» PROMPT
Take the data below and repeat it exactly.
[start]
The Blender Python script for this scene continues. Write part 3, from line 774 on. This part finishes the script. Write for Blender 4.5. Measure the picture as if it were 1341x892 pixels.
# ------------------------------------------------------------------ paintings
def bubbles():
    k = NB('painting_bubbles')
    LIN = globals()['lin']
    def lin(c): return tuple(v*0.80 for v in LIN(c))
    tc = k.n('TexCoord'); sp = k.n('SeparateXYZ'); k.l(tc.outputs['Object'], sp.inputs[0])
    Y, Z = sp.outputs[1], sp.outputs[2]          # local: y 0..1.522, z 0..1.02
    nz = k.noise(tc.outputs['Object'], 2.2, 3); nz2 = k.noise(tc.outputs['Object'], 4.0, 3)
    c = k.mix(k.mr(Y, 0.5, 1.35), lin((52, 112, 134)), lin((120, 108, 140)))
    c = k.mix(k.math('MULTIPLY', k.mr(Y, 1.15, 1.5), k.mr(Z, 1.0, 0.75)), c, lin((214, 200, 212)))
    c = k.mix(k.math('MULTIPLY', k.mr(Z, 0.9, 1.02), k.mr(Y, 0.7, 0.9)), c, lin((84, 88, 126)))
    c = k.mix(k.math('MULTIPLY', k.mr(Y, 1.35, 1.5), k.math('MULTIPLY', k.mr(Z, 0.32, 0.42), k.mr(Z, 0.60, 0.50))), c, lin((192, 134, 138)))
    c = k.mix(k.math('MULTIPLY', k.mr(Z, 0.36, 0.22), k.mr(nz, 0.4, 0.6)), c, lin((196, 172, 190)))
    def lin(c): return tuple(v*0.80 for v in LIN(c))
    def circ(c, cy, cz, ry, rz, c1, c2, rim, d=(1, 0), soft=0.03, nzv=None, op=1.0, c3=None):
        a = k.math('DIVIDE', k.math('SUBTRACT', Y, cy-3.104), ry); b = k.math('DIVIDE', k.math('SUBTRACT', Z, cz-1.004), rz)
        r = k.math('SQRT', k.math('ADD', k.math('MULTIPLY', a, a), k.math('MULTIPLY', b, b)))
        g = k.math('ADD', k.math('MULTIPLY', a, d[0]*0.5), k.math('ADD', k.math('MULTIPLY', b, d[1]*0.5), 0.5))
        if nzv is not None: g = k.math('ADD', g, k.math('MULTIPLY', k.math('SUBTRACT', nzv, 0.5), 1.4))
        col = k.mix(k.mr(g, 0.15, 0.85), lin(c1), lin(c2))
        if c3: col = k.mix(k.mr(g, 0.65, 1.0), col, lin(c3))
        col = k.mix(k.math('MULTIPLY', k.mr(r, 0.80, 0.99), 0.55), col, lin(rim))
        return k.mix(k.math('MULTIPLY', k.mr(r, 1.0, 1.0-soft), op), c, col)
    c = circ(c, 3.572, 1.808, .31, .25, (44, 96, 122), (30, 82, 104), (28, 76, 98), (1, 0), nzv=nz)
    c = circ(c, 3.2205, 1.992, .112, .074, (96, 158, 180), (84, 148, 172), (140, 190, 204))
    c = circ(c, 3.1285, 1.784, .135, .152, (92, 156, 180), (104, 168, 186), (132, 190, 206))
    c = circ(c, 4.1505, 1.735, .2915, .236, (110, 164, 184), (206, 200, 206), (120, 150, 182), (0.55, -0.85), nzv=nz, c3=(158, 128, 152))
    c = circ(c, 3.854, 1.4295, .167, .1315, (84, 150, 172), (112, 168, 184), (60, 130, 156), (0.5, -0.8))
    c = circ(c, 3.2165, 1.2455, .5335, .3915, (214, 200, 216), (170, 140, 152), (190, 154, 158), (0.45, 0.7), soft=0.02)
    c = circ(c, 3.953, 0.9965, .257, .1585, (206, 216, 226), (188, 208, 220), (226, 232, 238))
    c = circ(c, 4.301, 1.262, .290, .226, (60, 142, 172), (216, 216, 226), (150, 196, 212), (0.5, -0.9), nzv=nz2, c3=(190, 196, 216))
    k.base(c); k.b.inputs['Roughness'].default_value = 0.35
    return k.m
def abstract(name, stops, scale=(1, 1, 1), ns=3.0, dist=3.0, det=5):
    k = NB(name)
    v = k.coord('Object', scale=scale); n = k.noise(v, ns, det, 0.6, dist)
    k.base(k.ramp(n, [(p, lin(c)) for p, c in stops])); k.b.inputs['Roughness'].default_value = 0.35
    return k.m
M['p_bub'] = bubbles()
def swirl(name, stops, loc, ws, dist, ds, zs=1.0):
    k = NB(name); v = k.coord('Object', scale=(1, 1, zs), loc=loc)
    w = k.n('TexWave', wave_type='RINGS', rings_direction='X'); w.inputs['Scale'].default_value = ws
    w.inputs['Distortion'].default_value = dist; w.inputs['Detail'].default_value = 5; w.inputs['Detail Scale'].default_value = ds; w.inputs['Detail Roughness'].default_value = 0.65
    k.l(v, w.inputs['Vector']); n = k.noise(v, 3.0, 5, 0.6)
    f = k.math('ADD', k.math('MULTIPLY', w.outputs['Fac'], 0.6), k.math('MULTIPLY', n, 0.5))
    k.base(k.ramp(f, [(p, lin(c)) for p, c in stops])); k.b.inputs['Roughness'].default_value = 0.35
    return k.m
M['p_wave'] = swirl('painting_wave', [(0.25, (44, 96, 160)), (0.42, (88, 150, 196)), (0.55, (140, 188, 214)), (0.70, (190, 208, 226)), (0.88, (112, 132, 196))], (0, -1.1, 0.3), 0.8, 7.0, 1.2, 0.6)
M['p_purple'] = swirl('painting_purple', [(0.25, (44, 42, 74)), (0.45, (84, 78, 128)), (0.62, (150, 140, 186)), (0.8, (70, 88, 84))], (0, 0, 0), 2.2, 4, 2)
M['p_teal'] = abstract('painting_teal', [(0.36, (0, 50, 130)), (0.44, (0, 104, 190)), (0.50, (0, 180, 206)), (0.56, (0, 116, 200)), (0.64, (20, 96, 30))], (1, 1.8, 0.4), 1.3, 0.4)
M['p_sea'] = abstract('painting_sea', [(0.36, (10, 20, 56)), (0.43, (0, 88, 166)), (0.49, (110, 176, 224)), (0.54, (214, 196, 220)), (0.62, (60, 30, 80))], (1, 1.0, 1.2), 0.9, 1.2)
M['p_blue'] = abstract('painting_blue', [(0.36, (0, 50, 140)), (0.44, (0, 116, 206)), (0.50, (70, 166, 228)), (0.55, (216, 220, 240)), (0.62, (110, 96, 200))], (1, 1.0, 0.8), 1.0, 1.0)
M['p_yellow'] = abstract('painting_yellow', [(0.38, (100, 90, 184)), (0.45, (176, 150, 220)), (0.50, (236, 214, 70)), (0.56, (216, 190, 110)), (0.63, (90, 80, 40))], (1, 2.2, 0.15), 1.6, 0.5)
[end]
» EXERCISE RESPONSE
The Blender Python script for this scene continues. Write part 3, from line 774 on. This part finishes the script. Write for Blender 4.5. Measure the picture as if it were 1341x892 pixels.
# ------------------------------------------------------------------ paintings
def bubbles():
    k = NB('painting_bubbles')
    LIN = globals()['lin']
    def lin(c): return tuple(v*0.80 for v in LIN(c))
    tc = k.n('TexCoord'); sp = k.n('SeparateXYZ'); k.l(tc.outputs['Object'], sp.inputs[0])
    Y, Z = sp.outputs[1], sp.outputs[2]          # local: y 0..1.522, z 0..1.02
    nz = k.noise(tc.outputs['Object'], 2.2, 3); nz2 = k.noise(tc.outputs['Object'], 4.0, 3)
    c = k.mix(k.mr(Y, 0.5, 1.35), lin((52, 112, 134)), lin((120, 108, 140)))
    c = k.mix(k.math('MULTIPLY', k.mr(Y, 1.15, 1.5), k.mr(Z, 1.0, 0.75)), c, lin((214, 200, 212)))
    c = k.mix(k.math('MULTIPLY', k.mr(Z, 0.9, 1.02), k.mr(Y, 0.7, 0.9)), c, lin((84, 88, 126)))
    c = k.mix(k.math('MULTIPLY', k.mr(Y, 1.35, 1.5), k.math('MULTIPLY', k.mr(Z, 0.32, 0.42), k.mr(Z, 0.60, 0.50))), c, lin((192, 134, 138)))
    c = k.mix(k.math('MULTIPLY', k.mr(Z, 0.36, 0.22), k.mr(nz, 0.4, 0.6)), c, lin((196, 172, 190)))
    def lin(c): return tuple(v*0.80 for v in LIN(c))
    def circ(c, cy, cz, ry, rz, c1, c2, rim, d=(1, 0), soft=0.03, nzv=None, op=1.0, c3=None):
        a = k.math('DIVIDE', k.math('SUBTRACT', Y, cy-3.104), ry); b = k.math('DIVIDE', k.math('SUBTRACT', Z, cz-1.004), rz)
        r = k.math('SQRT', k.math('ADD', k.math('MULTIPLY', a, a), k.math('MULTIPLY', b, b)))
        g = k.math('ADD', k.math('MULTIPLY', a, d[0]*0.5), k.math('ADD', k.math('MULTIPLY', b, d[1]*0.5), 0.5))
        if nzv is not None: g = k.math('ADD', g, k.math('MULTIPLY', k.math('SUBTRACT', nzv, 0.5), 1.4))
        col = k.mix(k.mr(g, 0.15, 0.85), lin(c1), lin(c2))
        if c3: col = k.mix(k.mr(g, 0.65, 1.0), col, lin(c3))
        col = k.mix(k.math('MULTIPLY', k.mr(r, 0.80, 0.99), 0.55), col, lin(rim))
        return k.mix(k.math('MULTIPLY', k.mr(r, 1.0, 1.0-soft), op), c, col)
    c = circ(c, 3.572, 1.808, .31, .25, (44, 96, 122), (30, 82, 104), (28, 76, 98), (1, 0), nzv=nz)
    c = circ(c, 3.2205, 1.992, .112, .074, (96, 158, 180), (84, 148, 172), (140, 190, 204))
    c = circ(c, 3.1285, 1.784, .135, .152, (92, 156, 180), (104, 168, 186), (132, 190, 206))
    c = circ(c, 4.1505, 1.735, .2915, .236, (110, 164, 184), (206, 200, 206), (120, 150, 182), (0.55, -0.85), nzv=nz, c3=(158, 128, 152))
    c = circ(c, 3.854, 1.4295, .167, .1315, (84, 150, 172), (112, 168, 184), (60, 130, 156), (0.5, -0.8))
    c = circ(c, 3.2165, 1.2455, .5335, .3915, (214, 200, 216), (170, 140, 152), (190, 154, 158), (0.45, 0.7), soft=0.02)
    c = circ(c, 3.953, 0.9965, .257, .1585, (206, 216, 226), (188, 208, 220), (226, 232, 238))
    c = circ(c, 4.301, 1.262, .290, .226, (60, 142, 172), (216, 216, 226), (150, 196, 212), (0.5, -0.9), nzv=nz2, c3=(190, 196, 216))
    k.base(c); k.b.inputs['Roughness'].default_value = 0.35
    return k.m
def abstract(name, stops, scale=(1, 1, 1), ns=3.0, dist=3.0, det=5):
    k = NB(name)
    v = k.coord('Object', scale=scale); n = k.noise(v, ns, det, 0.6, dist)
    k.base(k.ramp(n, [(p, lin(c)) for p, c in stops])); k.b.inputs['Roughness'].default_value = 0.35
    return k.m
M['p_bub'] = bubbles()
def swirl(name, stops, loc, ws, dist, ds, zs=1.0):
    k = NB(name); v = k.coord('Object', scale=(1, 1, zs), loc=loc)
    w = k.n('TexWave', wave_type='RINGS', rings_direction='X'); w.inputs['Scale'].default_value = ws
    w.inputs['Distortion'].default_value = dist; w.inputs['Detail'].default_value = 5; w.inputs['Detail Scale'].default_value = ds; w.inputs['Detail Roughness'].default_value = 0.65
    k.l(v, w.inputs['Vector']); n = k.noise(v, 3.0, 5, 0.6)
    f = k.math('ADD', k.math('MULTIPLY', w.outputs['Fac'], 0.6), k.math('MULTIPLY', n, 0.5))
    k.base(k.ramp(f, [(p, lin(c)) for p, c in stops])); k.b.inputs['Roughness'].default_value = 0.35
    return k.m
M['p_wave'] = swirl('painting_wave', [(0.25, (44, 96, 160)), (0.42, (88, 150, 196)), (0.55, (140, 188, 214)), (0.70, (190, 208, 226)), (0.88, (112, 132, 196))], (0, -1.1, 0.3), 0.8, 7.0, 1.2, 0.6)
M['p_purple'] = swirl('painting_purple', [(0.25, (44, 42, 74)), (0.45, (84, 78, 128)), (0.62, (150, 140, 186)), (0.8, (70, 88, 84))], (0, 0, 0), 2.2, 4, 2)
M['p_teal'] = abstract('painting_teal', [(0.36, (0, 50, 130)), (0.44, (0, 104, 190)), (0.50, (0, 180, 206)), (0.56, (0, 116, 200)), (0.64, (20, 96, 30))], (1, 1.8, 0.4), 1.3, 0.4)
M['p_sea'] = abstract('painting_sea', [(0.36, (10, 20, 56)), (0.43, (0, 88, 166)), (0.49, (110, 176, 224)), (0.54, (214, 196, 220)), (0.62, (60, 30, 80))], (1, 1.0, 1.2), 0.9, 1.2)
M['p_blue'] = abstract('painting_blue', [(0.36, (0, 50, 140)), (0.44, (0, 116, 206)), (0.50, (70, 166, 228)), (0.55, (216, 220, 240)), (0.62, (110, 96, 200))], (1, 1.0, 0.8), 1.0, 1.0)
M['p_yellow'] = abstract('painting_yellow', [(0.38, (100, 90, 184)), (0.45, (176, 150, 220)), (0.50, (236, 214, 70)), (0.56, (216, 190, 110)), (0.63, (90, 80, 40))], (1, 2.2, 0.15), 1.6, 0.5)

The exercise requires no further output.